#### What the task asks:
Among these lines, how many include "wide"? Answer only with the number.
>> BEGIN Data for this task
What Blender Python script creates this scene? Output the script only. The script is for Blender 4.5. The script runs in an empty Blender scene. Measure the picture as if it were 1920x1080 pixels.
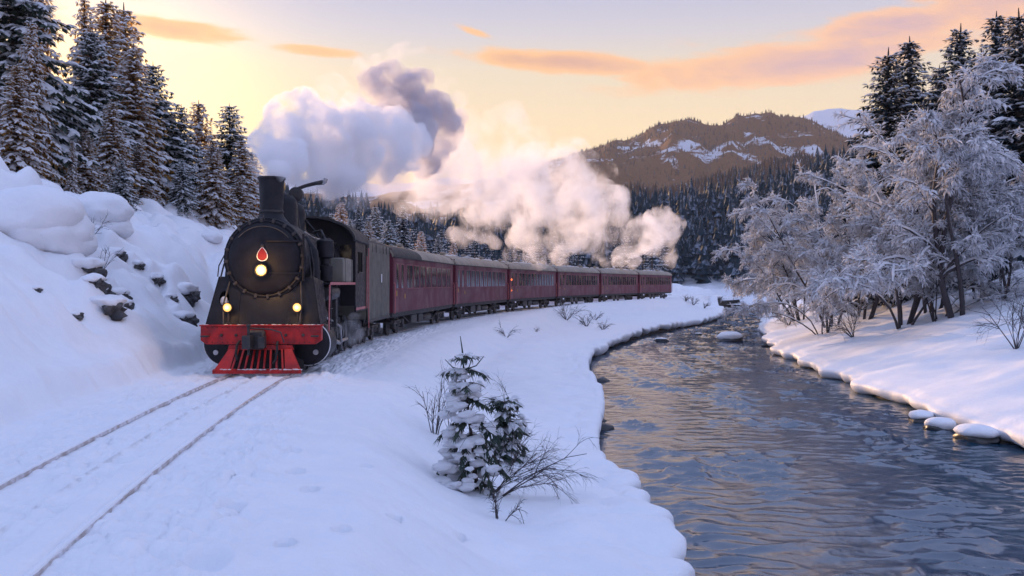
>> END Data for this task
>> BEGIN Data for this task
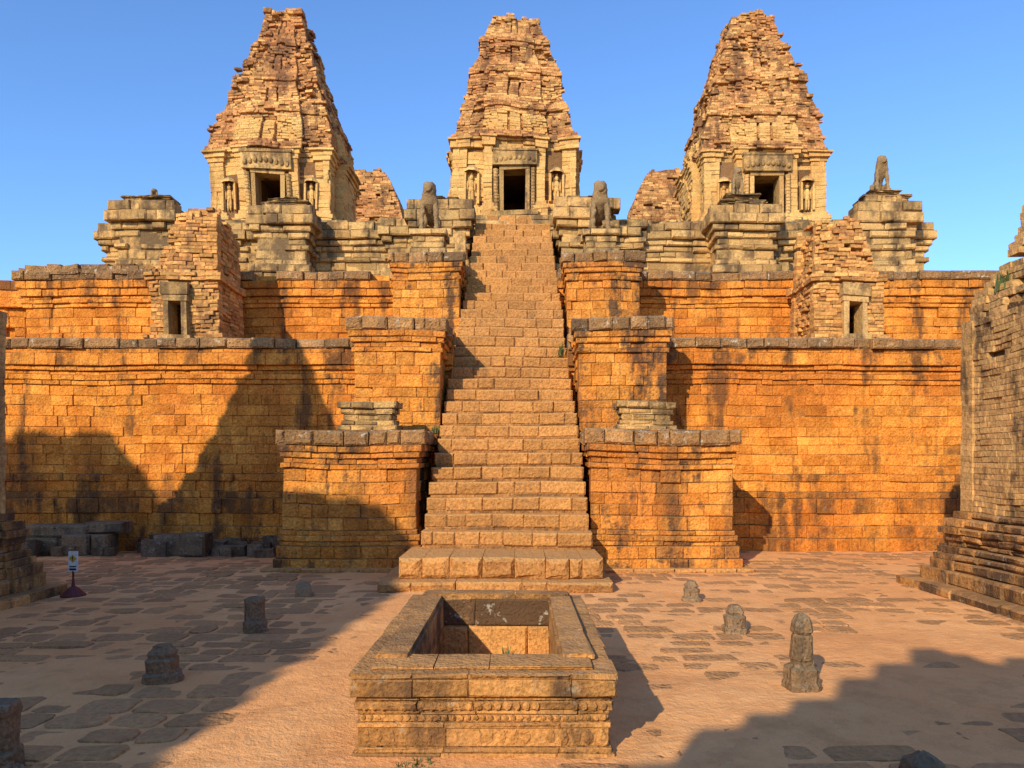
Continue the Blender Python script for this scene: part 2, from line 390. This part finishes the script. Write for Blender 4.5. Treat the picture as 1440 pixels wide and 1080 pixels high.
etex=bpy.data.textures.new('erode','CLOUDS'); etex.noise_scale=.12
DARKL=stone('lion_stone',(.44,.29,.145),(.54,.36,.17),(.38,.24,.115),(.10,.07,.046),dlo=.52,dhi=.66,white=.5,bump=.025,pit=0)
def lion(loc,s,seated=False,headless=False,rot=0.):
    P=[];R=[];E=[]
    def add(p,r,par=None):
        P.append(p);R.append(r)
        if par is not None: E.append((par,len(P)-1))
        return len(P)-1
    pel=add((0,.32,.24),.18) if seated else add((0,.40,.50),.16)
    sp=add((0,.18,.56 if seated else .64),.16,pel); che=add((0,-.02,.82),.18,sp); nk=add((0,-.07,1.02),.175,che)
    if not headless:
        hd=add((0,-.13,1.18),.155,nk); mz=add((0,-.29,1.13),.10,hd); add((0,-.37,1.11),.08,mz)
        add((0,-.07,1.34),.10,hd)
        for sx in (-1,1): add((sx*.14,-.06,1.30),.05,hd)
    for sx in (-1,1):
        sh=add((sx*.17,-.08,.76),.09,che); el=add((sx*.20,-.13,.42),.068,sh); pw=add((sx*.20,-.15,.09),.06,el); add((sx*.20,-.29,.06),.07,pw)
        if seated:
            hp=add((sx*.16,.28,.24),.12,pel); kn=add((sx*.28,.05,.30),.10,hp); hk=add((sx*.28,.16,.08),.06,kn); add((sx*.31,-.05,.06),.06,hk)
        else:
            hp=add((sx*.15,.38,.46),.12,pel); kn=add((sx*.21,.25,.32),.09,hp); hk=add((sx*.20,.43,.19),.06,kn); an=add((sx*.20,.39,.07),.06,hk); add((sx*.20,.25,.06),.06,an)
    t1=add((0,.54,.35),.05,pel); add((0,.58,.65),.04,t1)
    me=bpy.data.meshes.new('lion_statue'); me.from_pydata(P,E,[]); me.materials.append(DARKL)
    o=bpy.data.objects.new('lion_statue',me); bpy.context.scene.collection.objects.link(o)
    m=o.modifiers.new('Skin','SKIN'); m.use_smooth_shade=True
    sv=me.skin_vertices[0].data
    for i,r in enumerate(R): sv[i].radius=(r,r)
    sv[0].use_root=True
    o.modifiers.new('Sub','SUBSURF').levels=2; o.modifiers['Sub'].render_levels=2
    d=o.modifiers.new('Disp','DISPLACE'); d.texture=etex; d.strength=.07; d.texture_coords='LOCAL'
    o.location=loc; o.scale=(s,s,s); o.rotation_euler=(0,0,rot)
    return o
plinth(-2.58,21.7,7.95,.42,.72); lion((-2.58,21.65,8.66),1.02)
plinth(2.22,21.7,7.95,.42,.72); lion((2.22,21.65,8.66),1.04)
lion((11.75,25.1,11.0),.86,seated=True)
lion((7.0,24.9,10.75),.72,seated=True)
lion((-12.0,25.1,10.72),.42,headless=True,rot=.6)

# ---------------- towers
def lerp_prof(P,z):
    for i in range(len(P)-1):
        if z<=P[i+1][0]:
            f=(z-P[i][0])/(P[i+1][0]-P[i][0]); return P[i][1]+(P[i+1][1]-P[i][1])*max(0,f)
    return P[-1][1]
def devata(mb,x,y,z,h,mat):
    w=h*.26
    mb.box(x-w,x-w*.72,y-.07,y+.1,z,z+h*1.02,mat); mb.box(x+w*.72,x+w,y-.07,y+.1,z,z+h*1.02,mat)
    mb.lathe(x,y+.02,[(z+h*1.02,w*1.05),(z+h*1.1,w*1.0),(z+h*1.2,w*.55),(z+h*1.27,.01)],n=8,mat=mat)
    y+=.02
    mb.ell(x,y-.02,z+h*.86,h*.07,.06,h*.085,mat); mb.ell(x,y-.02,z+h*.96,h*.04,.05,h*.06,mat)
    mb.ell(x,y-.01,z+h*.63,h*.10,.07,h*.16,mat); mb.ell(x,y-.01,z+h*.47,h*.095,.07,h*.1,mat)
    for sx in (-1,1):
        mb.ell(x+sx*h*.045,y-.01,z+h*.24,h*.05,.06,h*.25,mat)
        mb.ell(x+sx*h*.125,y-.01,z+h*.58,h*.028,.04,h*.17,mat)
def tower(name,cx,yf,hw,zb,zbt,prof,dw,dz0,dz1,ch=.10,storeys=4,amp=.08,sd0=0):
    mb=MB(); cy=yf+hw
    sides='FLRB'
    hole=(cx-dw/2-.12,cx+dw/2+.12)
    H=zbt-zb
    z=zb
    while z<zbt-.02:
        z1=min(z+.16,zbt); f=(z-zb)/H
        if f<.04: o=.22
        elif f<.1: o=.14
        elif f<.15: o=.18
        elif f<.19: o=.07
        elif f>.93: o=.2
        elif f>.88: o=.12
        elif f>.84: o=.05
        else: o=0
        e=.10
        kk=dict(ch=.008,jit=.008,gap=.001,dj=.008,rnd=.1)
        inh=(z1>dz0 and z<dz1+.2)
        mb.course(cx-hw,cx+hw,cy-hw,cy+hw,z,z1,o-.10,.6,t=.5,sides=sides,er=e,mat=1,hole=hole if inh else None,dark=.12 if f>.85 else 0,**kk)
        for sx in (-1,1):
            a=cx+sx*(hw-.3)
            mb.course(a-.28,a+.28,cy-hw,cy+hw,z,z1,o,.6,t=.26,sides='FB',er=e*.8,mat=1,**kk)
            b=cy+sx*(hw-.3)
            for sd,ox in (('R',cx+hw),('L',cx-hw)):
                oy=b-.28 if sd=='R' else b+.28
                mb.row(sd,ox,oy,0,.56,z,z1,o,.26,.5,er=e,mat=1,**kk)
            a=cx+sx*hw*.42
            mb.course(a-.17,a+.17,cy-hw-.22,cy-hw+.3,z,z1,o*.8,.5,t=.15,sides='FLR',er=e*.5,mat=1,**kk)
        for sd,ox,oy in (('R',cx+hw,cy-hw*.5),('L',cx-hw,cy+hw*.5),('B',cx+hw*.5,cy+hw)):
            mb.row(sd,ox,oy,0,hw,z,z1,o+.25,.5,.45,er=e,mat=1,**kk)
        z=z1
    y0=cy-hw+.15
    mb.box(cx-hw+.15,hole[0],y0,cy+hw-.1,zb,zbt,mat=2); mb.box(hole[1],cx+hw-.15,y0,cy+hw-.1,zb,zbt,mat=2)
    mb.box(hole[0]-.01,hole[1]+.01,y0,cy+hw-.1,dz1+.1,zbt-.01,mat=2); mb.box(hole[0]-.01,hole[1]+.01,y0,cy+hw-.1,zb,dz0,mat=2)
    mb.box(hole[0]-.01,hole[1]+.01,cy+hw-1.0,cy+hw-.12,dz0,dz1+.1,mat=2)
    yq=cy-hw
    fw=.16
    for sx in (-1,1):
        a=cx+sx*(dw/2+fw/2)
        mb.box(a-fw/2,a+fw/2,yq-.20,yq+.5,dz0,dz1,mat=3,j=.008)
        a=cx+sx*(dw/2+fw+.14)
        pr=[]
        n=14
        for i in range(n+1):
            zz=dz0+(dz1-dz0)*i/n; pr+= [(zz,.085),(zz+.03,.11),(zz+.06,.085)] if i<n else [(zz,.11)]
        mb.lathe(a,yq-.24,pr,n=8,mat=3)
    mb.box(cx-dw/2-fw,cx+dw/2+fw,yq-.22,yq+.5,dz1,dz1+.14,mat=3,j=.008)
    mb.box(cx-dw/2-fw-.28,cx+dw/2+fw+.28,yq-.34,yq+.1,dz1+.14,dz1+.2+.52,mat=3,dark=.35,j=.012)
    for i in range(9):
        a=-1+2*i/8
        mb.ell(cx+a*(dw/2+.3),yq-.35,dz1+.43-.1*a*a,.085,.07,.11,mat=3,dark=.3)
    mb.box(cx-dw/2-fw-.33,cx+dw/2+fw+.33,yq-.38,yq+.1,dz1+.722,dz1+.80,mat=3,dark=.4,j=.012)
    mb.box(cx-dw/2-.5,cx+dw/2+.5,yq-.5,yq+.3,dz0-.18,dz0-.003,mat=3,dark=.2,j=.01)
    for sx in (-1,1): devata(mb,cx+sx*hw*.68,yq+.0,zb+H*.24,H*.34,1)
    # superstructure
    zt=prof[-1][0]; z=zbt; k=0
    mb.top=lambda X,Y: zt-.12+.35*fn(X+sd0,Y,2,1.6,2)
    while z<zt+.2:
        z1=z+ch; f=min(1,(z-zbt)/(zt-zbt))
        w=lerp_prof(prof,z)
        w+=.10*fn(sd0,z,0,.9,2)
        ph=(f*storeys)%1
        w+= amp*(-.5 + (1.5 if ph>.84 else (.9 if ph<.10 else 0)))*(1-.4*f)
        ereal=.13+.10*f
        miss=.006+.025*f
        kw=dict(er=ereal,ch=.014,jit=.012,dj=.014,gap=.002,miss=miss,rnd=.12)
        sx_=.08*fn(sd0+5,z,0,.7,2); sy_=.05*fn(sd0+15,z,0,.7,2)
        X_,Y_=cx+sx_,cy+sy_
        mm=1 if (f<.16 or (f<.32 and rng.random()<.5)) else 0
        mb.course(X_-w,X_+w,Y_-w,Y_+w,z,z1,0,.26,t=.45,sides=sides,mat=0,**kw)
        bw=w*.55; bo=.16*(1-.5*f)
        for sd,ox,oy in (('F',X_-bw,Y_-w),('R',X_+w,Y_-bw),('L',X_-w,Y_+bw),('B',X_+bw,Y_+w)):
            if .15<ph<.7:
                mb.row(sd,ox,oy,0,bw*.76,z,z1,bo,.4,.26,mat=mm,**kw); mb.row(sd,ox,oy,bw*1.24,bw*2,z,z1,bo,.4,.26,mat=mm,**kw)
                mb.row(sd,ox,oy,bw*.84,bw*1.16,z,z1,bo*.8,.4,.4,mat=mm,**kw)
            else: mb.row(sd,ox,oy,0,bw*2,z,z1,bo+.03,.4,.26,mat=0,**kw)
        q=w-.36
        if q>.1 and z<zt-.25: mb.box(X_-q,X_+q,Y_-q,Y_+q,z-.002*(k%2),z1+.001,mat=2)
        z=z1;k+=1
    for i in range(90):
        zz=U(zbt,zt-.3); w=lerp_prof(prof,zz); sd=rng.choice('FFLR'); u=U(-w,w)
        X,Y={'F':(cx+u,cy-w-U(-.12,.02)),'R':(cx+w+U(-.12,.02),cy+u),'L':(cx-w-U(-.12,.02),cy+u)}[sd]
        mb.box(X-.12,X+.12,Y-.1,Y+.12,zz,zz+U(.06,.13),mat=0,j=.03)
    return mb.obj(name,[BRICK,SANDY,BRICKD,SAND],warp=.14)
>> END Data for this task
>> BEGIN Data for this task
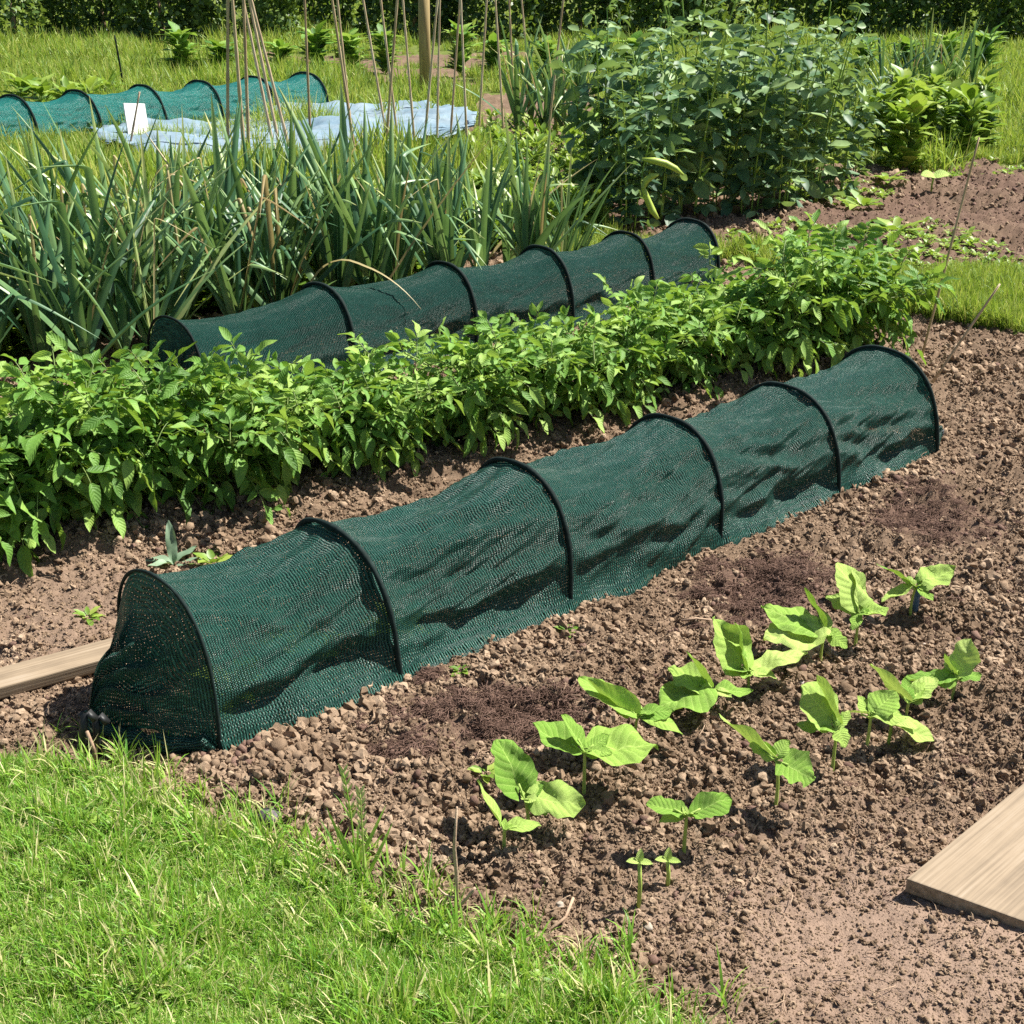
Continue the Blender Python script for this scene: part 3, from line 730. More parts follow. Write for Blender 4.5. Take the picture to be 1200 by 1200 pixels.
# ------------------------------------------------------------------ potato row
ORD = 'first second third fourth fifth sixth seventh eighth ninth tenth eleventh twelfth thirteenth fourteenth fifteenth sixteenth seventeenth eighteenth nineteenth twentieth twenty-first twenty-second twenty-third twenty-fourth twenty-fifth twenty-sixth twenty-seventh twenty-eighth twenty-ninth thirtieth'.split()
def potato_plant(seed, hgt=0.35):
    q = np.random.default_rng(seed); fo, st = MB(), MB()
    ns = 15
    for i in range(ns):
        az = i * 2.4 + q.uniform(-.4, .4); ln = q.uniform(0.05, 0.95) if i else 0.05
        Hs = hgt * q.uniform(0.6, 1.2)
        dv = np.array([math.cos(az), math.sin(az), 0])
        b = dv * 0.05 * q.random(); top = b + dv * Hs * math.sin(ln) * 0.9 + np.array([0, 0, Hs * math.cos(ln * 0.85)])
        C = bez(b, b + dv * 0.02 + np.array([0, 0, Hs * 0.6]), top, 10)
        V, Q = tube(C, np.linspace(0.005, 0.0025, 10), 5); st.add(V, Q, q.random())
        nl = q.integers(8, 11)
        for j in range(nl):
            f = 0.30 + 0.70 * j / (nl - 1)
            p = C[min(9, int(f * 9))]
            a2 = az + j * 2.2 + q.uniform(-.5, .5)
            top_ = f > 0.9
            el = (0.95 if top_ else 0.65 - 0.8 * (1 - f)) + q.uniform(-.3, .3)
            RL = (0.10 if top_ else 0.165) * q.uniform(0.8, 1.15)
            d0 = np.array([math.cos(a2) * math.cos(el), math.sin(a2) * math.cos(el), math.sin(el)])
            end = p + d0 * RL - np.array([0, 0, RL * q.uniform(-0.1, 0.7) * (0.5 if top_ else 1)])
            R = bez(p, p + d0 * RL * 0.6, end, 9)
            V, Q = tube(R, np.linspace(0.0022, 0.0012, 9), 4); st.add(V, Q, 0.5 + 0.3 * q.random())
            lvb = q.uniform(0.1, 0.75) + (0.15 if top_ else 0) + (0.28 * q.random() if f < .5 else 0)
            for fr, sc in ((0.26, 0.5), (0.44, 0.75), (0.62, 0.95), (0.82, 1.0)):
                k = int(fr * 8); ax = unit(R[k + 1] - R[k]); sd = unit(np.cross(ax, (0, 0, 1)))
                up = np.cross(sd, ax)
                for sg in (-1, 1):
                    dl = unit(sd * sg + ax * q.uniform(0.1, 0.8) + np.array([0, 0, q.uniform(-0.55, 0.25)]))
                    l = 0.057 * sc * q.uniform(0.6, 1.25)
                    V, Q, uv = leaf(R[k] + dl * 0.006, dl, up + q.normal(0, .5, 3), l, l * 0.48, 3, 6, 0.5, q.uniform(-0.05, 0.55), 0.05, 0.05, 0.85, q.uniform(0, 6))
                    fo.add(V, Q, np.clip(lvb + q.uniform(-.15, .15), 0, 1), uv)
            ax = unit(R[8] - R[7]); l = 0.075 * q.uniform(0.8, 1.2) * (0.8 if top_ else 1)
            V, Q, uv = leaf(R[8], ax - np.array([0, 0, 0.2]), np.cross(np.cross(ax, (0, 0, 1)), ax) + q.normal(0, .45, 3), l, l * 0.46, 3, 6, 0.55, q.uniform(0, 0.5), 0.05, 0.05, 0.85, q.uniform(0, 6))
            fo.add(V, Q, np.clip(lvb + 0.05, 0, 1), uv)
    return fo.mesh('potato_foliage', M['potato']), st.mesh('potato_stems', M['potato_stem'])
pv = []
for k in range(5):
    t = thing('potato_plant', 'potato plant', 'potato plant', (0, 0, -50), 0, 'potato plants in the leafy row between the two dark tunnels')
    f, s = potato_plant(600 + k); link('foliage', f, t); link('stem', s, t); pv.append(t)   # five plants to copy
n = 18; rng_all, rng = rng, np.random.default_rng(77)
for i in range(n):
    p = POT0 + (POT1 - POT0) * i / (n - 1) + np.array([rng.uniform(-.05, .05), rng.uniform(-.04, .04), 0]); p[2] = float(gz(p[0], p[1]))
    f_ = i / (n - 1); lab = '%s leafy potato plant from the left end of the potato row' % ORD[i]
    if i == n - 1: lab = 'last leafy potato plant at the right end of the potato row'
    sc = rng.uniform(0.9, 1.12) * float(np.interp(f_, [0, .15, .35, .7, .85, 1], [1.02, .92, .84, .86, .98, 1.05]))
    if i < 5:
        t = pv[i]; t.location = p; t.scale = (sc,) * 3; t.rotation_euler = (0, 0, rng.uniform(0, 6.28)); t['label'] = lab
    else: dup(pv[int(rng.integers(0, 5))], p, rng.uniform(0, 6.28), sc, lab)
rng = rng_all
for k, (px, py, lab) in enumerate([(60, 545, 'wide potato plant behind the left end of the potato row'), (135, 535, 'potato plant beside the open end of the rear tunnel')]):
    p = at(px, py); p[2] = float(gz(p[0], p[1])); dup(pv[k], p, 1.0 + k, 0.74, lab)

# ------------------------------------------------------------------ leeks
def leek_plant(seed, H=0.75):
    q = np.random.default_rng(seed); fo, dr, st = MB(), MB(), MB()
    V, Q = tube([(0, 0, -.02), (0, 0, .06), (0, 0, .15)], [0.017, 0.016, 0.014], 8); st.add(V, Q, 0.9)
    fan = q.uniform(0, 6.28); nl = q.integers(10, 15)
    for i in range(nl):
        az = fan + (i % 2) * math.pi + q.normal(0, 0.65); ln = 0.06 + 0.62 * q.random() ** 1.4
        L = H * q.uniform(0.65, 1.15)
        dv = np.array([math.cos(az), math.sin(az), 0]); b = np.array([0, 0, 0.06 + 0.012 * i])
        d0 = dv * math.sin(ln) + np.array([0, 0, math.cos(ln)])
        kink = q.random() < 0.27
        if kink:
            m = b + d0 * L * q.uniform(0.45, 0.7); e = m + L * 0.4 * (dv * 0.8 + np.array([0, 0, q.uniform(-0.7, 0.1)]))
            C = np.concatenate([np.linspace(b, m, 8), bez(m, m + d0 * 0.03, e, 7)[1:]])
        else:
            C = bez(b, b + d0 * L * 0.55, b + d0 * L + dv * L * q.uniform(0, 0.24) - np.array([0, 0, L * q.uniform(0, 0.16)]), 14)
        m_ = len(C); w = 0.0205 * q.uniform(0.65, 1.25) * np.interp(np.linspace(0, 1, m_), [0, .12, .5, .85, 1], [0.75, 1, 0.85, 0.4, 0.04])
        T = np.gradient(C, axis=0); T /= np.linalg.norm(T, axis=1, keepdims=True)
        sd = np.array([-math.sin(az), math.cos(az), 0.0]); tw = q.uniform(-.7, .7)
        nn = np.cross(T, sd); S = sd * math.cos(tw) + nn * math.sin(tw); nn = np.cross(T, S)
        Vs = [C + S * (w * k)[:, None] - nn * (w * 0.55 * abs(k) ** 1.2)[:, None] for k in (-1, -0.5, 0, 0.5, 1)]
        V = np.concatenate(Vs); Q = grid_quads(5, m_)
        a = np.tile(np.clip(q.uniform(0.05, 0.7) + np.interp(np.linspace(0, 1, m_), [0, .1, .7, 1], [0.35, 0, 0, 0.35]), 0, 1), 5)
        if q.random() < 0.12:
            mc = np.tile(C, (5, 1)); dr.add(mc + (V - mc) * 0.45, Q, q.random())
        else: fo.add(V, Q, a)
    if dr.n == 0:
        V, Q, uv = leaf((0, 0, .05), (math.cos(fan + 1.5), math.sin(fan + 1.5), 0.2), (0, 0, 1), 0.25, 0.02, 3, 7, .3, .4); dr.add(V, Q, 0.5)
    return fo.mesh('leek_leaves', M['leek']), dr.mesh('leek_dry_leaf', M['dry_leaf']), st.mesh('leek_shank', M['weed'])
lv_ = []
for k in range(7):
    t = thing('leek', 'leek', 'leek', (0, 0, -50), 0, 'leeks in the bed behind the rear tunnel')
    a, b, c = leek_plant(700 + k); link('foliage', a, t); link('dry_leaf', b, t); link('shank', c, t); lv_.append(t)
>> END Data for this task
#### Full response:
2